I like this approach for encryption to the team; i think it's definitely
better than the server that does decryption/reencryption.
Another (much weirder) remailer approach that doesn't expose the content
to the remailer itself uses El Gamal keys that have a known relationship
to each other. The remailer can transform the PKESK in such a way that
it is readable to each peer, without being able to recover the
cleartext.
This is the approach used in PSELS:
http://www.ncsa.illinois.edu/People/hkhurana/ICICS.pdf
This still has the awkward key distribution step when new members join
the team -- you have to generate their encryption-capable secret key and
get it to them.
But for revocation for user X in this case, you'd just tell the server
to stop PKESK translation for the corresponding offset for user X -- no
certificate update is necessary, and no redistribution to every
remaining team member.
-----------
I note that you're asking here only about the encryption-capable
subkeys, and not signing subkeys -- it's quite possible that your
correspondents would like to be cryptographically confident that the
reply messages come from the team, and not from an imposter.

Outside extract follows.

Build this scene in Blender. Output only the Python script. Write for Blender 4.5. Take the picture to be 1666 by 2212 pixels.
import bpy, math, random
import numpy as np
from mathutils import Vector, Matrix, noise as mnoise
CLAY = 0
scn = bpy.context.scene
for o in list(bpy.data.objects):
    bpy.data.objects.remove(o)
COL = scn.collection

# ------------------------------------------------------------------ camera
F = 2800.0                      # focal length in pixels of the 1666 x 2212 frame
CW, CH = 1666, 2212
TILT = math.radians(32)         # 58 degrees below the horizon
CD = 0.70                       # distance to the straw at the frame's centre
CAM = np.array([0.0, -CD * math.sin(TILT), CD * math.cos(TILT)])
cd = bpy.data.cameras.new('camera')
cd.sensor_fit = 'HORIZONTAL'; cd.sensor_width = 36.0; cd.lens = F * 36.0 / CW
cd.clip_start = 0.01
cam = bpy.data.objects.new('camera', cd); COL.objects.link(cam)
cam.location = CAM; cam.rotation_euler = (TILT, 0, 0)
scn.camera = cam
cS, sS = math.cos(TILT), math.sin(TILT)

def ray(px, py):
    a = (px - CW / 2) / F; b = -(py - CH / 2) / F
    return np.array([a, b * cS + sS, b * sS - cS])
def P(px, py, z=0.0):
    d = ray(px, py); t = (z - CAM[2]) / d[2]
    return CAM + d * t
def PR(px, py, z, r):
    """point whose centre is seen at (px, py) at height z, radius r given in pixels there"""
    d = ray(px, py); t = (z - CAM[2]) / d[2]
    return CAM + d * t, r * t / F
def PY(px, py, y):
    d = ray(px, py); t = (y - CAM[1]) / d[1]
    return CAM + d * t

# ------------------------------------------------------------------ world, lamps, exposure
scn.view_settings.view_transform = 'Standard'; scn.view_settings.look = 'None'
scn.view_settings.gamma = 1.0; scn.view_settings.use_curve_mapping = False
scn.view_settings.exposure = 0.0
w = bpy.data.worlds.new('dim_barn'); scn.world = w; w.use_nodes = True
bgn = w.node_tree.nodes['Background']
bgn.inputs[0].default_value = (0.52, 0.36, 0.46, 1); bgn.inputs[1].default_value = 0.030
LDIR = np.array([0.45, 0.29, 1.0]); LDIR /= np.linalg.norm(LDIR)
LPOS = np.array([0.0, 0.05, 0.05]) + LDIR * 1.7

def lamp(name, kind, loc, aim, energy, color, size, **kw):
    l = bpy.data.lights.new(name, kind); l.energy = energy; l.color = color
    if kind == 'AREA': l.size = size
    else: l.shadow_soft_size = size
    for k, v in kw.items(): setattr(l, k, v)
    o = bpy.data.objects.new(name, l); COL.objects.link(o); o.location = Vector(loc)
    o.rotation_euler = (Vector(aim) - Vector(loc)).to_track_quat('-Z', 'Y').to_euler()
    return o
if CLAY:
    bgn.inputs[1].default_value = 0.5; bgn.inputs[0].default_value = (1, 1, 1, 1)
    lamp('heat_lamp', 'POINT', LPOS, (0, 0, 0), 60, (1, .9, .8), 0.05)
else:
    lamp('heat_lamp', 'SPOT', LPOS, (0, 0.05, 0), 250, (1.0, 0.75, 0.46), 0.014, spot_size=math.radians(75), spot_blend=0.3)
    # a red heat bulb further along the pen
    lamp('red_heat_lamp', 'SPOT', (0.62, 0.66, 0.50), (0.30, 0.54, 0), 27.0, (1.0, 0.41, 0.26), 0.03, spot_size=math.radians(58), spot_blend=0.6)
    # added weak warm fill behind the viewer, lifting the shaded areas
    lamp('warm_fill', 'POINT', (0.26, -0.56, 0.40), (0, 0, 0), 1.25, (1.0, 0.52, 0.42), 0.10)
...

Interestingly, the case for signing-capable subkeys is not symmetric
with the case for encryption-capable subkeys. It should be possible for
each of your members to contribute a distinct signing-capable subkey,
and you'd attach all of them to the primary key.
There are two approaches to this:
a) you could have each person generate their own signing capable
subkey, create the binding cross-sig with it to the primary key, and
send the public part + the cross-sig to the team keyring maintainer,
who would bind it as a subkey and publish the updated cert.
b) during generation of the per-person encryption-capable subkey, you
could go ahead and generate a separate signing-capable subkey for
that user and pre-install it on the smartcard.
the advantages of this individualized signing-subkey scheme (using
either approach above) over a single-shared-signing-subkey are:
0) you can do individualized revocation without reissuing new
signing-capable subkeys for everyone else.
1) you don't have to keep the signing-capable subkey on hand at the
keyring management site in order to enroll new team members.
2) when a message coming from the team is signed, you can identify
which team member made the signature.